If we are to take climate change seriously, the world’s experts have warned us to phase out coal. A similar question concerns oil. How heavy, how full of heavy metals, how sour with sulfur should the crude oil we refine be? The more contaminants and the heavier the crude, the more likely our air suffers. Clearly, we don’t want Canadian Tar sands, the most polluting of the crude alternatives, to be refined in Richmond. In fact, our human future may depend on the tar sands not being refined at all. Chevron has significant investments in tar sands. This by itself raises serious doubts about whether Chevron’s corporate vision is in keeping with the requirements of a sustainable future.

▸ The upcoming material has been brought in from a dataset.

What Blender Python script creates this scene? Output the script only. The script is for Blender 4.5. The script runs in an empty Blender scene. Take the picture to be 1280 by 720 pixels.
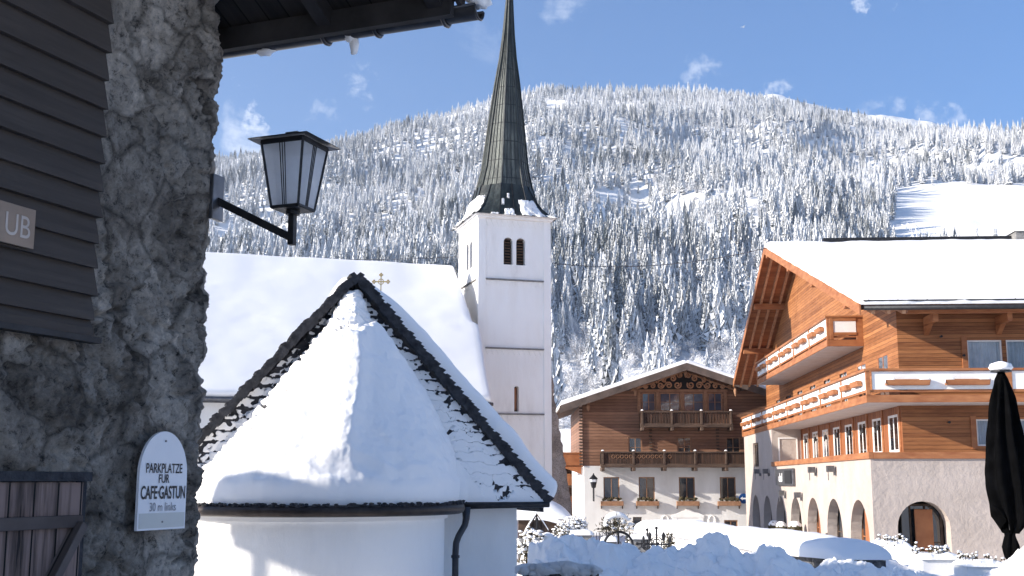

In our present situation, the judge has ruled that neither the level of crude to be processed nor the effects of the county-wide hydrogen pipeline were adequately addressed in the Environmental Impact Report. Chevron has stated that they have no intention of refining heavy crude, only crude with higher sulfur content. One hopes that if that is true, Chevron and the plaintiffs can find the common ground needed for a settlement.

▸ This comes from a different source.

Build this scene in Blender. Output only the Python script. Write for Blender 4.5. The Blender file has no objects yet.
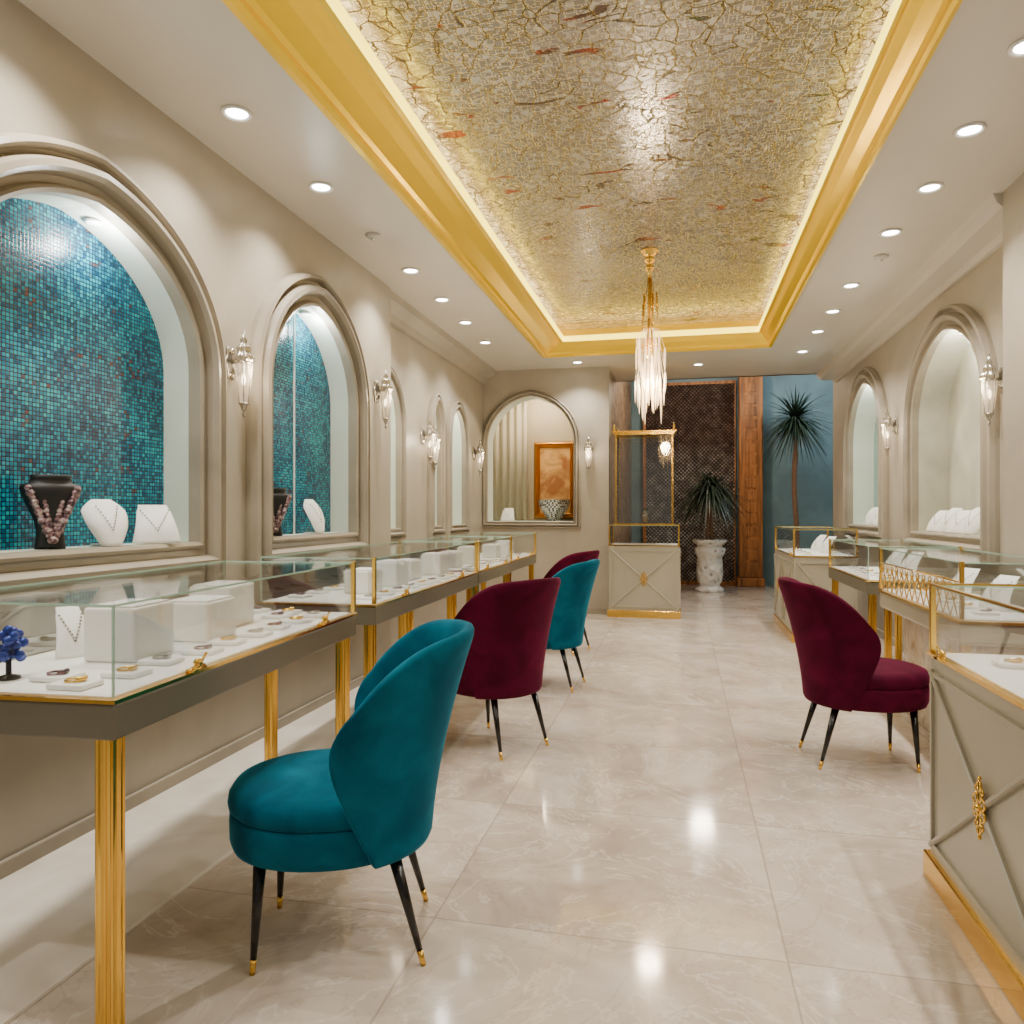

The present economic crisis is the end result of a generation of redistributing income and wealth from the bottom and middle up to the very top. We used to be a middle-class country. No longer. We are now the most unequal of the developed countries in terms of income distribution. Part of this maldistribution has included an enormous growth of corporate wealth. California corporations paid more in income tax during Reagan’s time than they do today. This rising inequality is at the core of most of our social ills. There is no way forward without reversing it. The weakened position in which unions find themselves today has been part of this movement toward more inequality.
The history of the discussions concerning the refinery expansion began with a possible alliance between community members, the environmental community and the building trades. Decisions by the national union leadership pre-empted that alliance from going further. One wonders where we would be now if that was allowed to flourish.

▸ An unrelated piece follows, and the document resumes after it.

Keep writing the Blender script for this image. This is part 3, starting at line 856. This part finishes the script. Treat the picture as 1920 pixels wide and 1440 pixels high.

The present encouragement of hostility and strife between the workers and the plaintiffs obscures that history. The understandable anger of the workers who have lost their jobs is being misdirected at community members trying to protect their kids from spending a night in the ER from an asthma attack. All are victims of a process mishandled. Labor’s decision to join with Chevron and to pressure the plaintiffs, is regrettable. One wonders how far we could go if labor and the plaintiffs would band together.
We need a win-win-win situation. We are in a terrible recession with serious job loss. Chevron is the largest corporation in California. Corporations have been making record profits and paying extremely low taxes. California is the only oil producing state without an oil extraction tax.
It’s time for Chevron to find common ground with the plaintiffs and not foster divisions between workers and the community. It hurts us all in the long run. What if the state of Richmond became a higher corporate priority? There is no better way for Chevron to improve its image than to invest in Richmond’s future.
We can only solve the environmental and economic crises by joining together community members and workers in a common understanding and a common struggle to make America once again a middle-class country where a worker’s salary can provide a decent living for a family. This will not happen without a significant change in corporate behavior. We can begin that process right now, here in Richmond. It is our only hope. It is the world’s only hope.
Dr. Jeff Ritterman is a member of the Richmond City Council and a cardiologist.